The Bellini St. Francis in Prayer at the Frick. Poussain's Rebecca at the Well. The Egyptian head of a queen at the Met—they thought it was Queen Tiy, but they're not certain now. It's just a head, almost a mask. There'd be the African king's head at the Kimball. There'd be Goya's Royal Family at the Prado. There are so many.

What one work would you choose to wake up to every morning, if given the choice?

I would choose, and I should have placed this in the other list of works I really love, Piero Della Francesco's Resurrection.

Do you think there can be truth without beauty, or beauty without truth?

I think the truth is always beautiful, but it may be a beauty that is ugly. I think there are kinds of beauty. For example, if you think of Picasso, some of his work is not beautiful nor is some of Goya's work—beautiful in the conventional sense. But it's profoundly true, and that truth makes it beautiful.

So it's always truth that the artist must seek, but the beauty of that truth may be in such an unconventional form that it strikes the beholder with fear and dismay and perhaps, at first, repulsion, rather than with attraction.

I'm interested in hearing what you think of American artists and their contributions to the world of art.

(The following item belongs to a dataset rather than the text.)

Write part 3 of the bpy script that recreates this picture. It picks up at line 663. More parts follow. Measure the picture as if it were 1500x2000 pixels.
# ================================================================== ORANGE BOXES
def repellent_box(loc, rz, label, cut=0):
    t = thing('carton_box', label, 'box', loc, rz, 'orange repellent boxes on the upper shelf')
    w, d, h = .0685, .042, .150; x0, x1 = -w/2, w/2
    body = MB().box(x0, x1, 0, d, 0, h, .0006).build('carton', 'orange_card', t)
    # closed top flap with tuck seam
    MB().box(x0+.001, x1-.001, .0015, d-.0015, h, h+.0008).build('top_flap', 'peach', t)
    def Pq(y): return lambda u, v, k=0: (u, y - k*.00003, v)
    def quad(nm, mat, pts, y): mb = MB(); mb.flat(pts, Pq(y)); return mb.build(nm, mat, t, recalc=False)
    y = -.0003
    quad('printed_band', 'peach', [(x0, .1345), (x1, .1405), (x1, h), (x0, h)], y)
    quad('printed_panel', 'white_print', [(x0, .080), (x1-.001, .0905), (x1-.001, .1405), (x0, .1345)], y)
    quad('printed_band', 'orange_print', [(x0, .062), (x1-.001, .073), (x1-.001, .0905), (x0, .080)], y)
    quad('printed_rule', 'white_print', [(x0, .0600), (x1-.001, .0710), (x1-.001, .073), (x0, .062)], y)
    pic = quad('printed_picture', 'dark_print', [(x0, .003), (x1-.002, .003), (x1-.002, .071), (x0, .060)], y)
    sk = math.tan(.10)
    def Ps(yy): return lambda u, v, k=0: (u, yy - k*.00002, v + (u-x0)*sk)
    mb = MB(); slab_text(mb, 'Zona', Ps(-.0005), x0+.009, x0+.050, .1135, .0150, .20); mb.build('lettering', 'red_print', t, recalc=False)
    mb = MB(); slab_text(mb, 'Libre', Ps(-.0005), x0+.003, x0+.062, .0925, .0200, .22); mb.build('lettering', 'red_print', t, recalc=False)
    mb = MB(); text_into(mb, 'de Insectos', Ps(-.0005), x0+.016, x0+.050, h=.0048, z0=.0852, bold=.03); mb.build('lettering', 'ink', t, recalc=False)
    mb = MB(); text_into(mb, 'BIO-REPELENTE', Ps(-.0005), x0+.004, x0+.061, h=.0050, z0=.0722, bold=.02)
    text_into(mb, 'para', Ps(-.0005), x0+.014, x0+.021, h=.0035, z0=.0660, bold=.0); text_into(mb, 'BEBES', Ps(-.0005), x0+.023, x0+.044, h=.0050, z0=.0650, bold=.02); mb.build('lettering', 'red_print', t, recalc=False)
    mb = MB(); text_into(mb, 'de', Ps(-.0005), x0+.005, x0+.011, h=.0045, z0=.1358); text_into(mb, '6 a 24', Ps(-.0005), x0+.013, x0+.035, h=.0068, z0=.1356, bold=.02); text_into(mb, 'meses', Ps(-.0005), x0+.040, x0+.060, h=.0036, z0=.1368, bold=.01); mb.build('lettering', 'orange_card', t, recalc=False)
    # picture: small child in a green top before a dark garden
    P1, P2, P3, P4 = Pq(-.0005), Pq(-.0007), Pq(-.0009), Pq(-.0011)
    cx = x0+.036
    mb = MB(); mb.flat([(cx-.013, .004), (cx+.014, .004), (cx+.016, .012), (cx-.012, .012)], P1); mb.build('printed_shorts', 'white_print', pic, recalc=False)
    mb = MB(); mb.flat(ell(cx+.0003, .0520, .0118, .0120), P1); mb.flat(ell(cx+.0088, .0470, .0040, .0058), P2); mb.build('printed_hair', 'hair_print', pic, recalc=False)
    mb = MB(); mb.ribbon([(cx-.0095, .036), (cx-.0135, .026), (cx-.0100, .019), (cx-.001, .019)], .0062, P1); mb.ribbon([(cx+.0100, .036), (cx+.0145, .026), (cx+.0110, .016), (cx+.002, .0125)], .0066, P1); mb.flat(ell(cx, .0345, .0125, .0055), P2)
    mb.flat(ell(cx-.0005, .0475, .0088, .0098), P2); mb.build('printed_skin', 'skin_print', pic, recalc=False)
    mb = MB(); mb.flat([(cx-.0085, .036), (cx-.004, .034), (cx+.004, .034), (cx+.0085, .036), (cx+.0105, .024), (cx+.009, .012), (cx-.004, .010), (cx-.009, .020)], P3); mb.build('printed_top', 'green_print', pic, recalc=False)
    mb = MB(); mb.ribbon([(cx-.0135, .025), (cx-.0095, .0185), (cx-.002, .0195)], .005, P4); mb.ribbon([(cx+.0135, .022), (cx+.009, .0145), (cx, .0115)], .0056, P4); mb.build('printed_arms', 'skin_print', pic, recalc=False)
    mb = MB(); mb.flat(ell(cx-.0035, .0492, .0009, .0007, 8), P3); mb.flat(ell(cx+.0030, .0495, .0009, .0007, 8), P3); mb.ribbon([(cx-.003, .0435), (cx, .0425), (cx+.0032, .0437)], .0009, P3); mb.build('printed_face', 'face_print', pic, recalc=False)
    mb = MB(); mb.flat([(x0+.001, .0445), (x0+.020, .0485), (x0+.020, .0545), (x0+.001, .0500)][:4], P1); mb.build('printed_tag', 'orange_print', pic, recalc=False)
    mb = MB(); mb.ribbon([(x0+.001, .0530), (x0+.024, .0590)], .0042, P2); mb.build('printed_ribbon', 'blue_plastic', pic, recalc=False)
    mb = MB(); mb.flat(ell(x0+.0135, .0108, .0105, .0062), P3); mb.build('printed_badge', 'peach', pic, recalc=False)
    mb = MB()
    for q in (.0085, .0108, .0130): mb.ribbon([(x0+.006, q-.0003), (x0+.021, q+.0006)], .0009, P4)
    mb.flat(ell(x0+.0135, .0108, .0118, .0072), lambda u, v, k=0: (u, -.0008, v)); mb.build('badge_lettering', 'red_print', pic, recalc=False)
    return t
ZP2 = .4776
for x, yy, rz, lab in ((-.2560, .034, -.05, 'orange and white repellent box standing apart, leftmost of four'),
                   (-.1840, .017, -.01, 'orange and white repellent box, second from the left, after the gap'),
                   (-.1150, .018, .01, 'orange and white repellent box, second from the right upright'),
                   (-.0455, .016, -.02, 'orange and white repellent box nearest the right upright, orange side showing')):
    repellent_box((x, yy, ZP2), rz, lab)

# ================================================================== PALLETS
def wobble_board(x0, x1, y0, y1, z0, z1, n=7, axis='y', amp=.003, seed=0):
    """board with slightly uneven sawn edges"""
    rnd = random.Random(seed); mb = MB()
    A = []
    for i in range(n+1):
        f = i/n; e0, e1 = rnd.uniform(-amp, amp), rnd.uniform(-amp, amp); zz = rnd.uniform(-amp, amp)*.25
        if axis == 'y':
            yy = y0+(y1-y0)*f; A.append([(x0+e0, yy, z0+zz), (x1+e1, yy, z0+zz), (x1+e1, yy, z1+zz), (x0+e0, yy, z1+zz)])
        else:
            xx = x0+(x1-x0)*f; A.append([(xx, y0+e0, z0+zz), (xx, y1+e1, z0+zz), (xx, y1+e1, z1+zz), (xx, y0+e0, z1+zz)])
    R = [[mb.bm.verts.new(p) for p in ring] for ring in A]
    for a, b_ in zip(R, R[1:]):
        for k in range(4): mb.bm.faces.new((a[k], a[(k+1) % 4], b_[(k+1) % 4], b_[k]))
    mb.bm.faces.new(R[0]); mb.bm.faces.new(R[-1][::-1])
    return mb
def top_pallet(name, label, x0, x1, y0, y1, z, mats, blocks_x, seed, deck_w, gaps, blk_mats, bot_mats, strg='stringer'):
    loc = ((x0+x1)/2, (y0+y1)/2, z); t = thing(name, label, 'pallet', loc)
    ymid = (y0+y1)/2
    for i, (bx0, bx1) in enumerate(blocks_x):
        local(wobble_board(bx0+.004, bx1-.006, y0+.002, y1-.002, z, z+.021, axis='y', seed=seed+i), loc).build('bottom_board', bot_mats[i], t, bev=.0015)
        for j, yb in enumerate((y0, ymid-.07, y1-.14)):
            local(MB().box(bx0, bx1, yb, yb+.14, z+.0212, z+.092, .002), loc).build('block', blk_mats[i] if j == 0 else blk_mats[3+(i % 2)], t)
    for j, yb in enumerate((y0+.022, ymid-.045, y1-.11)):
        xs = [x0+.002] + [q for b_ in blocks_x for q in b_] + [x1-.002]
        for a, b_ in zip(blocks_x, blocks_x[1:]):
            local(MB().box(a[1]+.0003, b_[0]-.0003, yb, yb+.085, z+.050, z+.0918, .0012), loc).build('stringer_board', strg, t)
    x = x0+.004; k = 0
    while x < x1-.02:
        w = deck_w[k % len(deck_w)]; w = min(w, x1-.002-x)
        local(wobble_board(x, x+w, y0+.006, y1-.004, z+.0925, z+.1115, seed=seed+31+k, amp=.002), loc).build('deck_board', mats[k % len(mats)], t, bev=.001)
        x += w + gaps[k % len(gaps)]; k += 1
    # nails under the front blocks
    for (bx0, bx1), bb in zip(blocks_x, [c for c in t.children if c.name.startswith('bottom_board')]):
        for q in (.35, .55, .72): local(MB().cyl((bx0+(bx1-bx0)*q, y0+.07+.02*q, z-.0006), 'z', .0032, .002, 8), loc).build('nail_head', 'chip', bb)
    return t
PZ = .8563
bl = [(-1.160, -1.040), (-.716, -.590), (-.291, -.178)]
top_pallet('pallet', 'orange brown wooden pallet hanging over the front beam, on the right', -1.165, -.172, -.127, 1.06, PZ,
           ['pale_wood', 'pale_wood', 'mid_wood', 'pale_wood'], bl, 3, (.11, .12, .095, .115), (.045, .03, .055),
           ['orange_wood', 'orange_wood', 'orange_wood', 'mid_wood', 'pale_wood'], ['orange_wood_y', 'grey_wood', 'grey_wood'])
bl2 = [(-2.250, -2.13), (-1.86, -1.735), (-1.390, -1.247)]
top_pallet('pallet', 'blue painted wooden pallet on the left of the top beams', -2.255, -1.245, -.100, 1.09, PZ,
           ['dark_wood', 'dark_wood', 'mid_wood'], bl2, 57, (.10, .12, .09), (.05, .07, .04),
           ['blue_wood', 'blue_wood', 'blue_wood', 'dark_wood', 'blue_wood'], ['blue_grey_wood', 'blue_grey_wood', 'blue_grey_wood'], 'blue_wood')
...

Oh, you've got a lot of great American artists.

Who is your favorite American artist?

I like Hopper very much; he's a very great artist. I always warmed to Innes, George Innes. I don't think he's a great artist, but I always love his work.

It's possible, isn't it, to rank an artist among one's personal favorites, even as you acknowledge that he or she should not be included in a list of the greats.

Yes, I think that is true. Some of my favorite artists are not among the first ten. I'll tell you a contemporary artist I really like, who I don't think has got his due recognition, and that's Robert Natkin. He's an abstract artist, and his work is profoundly beautiful. Apparently, most great museums have his work, but they've got it in storage because it's not the kind of work that is popular. But I think his day will come.